Physical laws are supposed to be UNIVERSAL: they are invariant in time and space, valid not only here and now but also elsewhere in the Universe and also in any moment in time, be it the past or the future. The laws would remain valid to whoever does the experiments, be it a Nobel prize winning physicist or a primary school teacher from Penang.
Any physical phenomenon governed by the same set of physical laws is repeatable when the same conditions pertaining to that phenomenon are satisfied. For example, when the temperature within the core of a star is larger than a specific temperature, say, 1 million degree, the hydrogen fuel within the stars will initiate nuclear fusion releasing tremendous amount of nuclear energy according to the physical laws that govern the nuclear physics of these reactions. So, any star in the Universe must do so no matter where it is located and when it existed.
For another example, if the physical laws say that ALL pure water boils at 100 degree at 1 atmospheric pressure, then every time you boil the pure water at the standard pressure it must always boil at 100 degree always, no matter when and where you boil it. Such an observation manifests that the laws governing the boiling of pure water (statistical physics and thermodynamics) is indeed universal.
A counter example: if someone claims to have produced cold nuclear fusion on a table top device using palladium, the same result should be reproducible by other people in the other end of the Universe using the necessary described condition. If it is not reproducible by many people with all the right condition it might means the break down of the universality of physical laws. However, most often this means those who made such claim gets screwed up in their experiment. They must be logically self-consistent and preserve causality. They don’t predict things in sharp contradiction, such as the time traveling. Theory that allows time traveling is necessarily a forbidden theory from logical point of view and cannot be correct because it opens up the possibility to violate causality. Hence it can’t be right to do time travel.

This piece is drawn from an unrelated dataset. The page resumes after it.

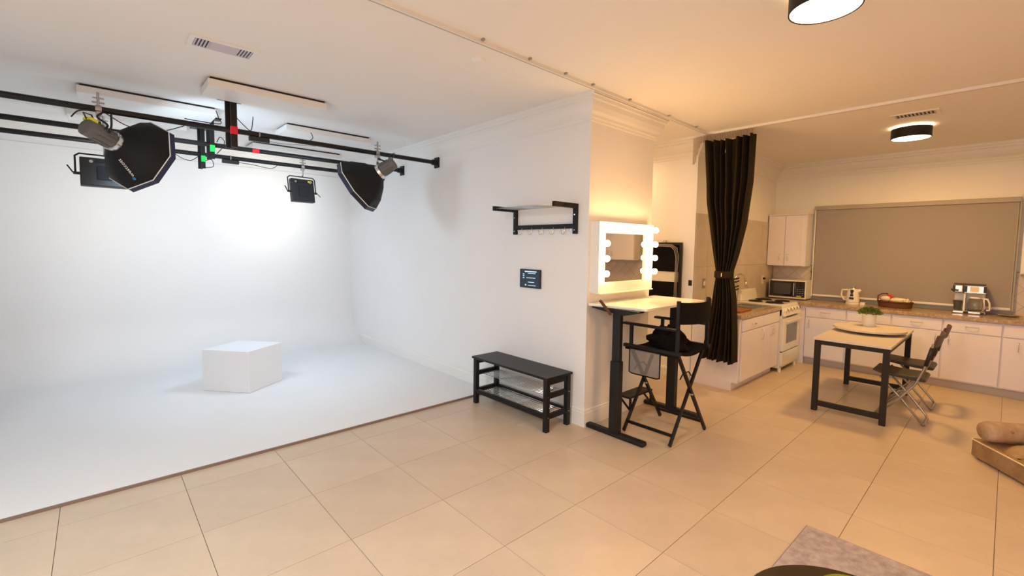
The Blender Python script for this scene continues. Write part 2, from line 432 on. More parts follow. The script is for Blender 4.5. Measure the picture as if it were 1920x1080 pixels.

The physical laws are usually formulated using mathematics as a tool to penetrate into the logical structure of the theory. The employment of mathematics allows us to probe into the physical system as precise as possible and left little space for subjective interpretation. For example Newton’s law of gravity that governs the behaviour of the Earth-Moon system can very precisely tell us where the angular position of the moon, in the form of theta = (GM/r^3)t, where t is the time correspond to the angular position theta, G a constant, M the mass of the Earth (a constant) and r the distance between the Earth and the Moon.
As a related counter example, there are some kind of ‘theory’ (such as Ying-Yang, Universal Life Force Energy or reiki) doesn’t fulfill the precision and consistent criteria of such, leaving many space of subjective manipulation, resulting in non-unique and sometimes contradicting predictions. Such an unsatisfying feature in these theories is due the reason that they are not built upon any rigorous logical structure (in the mathematical sense), hence we can’t perform rigorous mathematical manipulation in them to obtain result that are logically persuasive.
Science must be falsifiable (at least in principle). This is one of the important criteria of science. One must also propose a way how his theory can be proven otherwise (example: God’s existence is an example of a theories that cannot be falsified) in order to call it a scientific theory. For example in Newton’s theory of gravity, the inertial of any mass is supposed to be independent of the type of material. Hence one can check to see if the inertia of many different objects of the same mass (say 1.00 kg) made of different material do differs. If it does that means the theory is falsified. If not then say that the theory is consistent with experimental observation. A theory that can’t be falsified even in principle can’t qualify to be a scientific theory, such as the existence of GOD).
Science has range of validity. It is valid only in the domain where it’s empirically proven to be valid. Such as classical mechanics that describe our ordinary scale world such as car collision, rocket launching and the dynamical properties of our solar system, is not valid in the quantum domain. Quantum mechanics is verified to be valid up to the scale as small as 10^(-19) m, whereas GR is valid up to the scale of as large of the size of the Universe.
Science is approximate truth; it approaches truth asymptotically. It is always ready to be supplanted by improved versions when better insight or technique or experimental data become available. Such as Newton’s theory of gravity being supplanted by GR as a generalization when dealing with cosmological structures.
Due to the very restrictive criteria imposed on scientific by its methodology, physics can only access the physical aspect of the Universe but not the non-physical things (example: soul, ‘qi’, consciousness).
Due to the employment of scientific methodology physics is very good at telling us how but not why (example). In comparison, philosophy attempts to address the question of why (but not how). Philosopher' methods are purely logical, sometimes intuitive but not empirical (Aristotle didn’t’ perform experiment in finding out if their understanding of nature fits the observation.). At times ancient natural philosophers failed to understand the natural law because not performing experiment to confirm their supposition. In this sense philosophy is not 'scientific', hence can not be directly be compared to science. These is simply an orange and apple comparison. Both addresses different aspects of our universe employing fundamentally distinct approaches.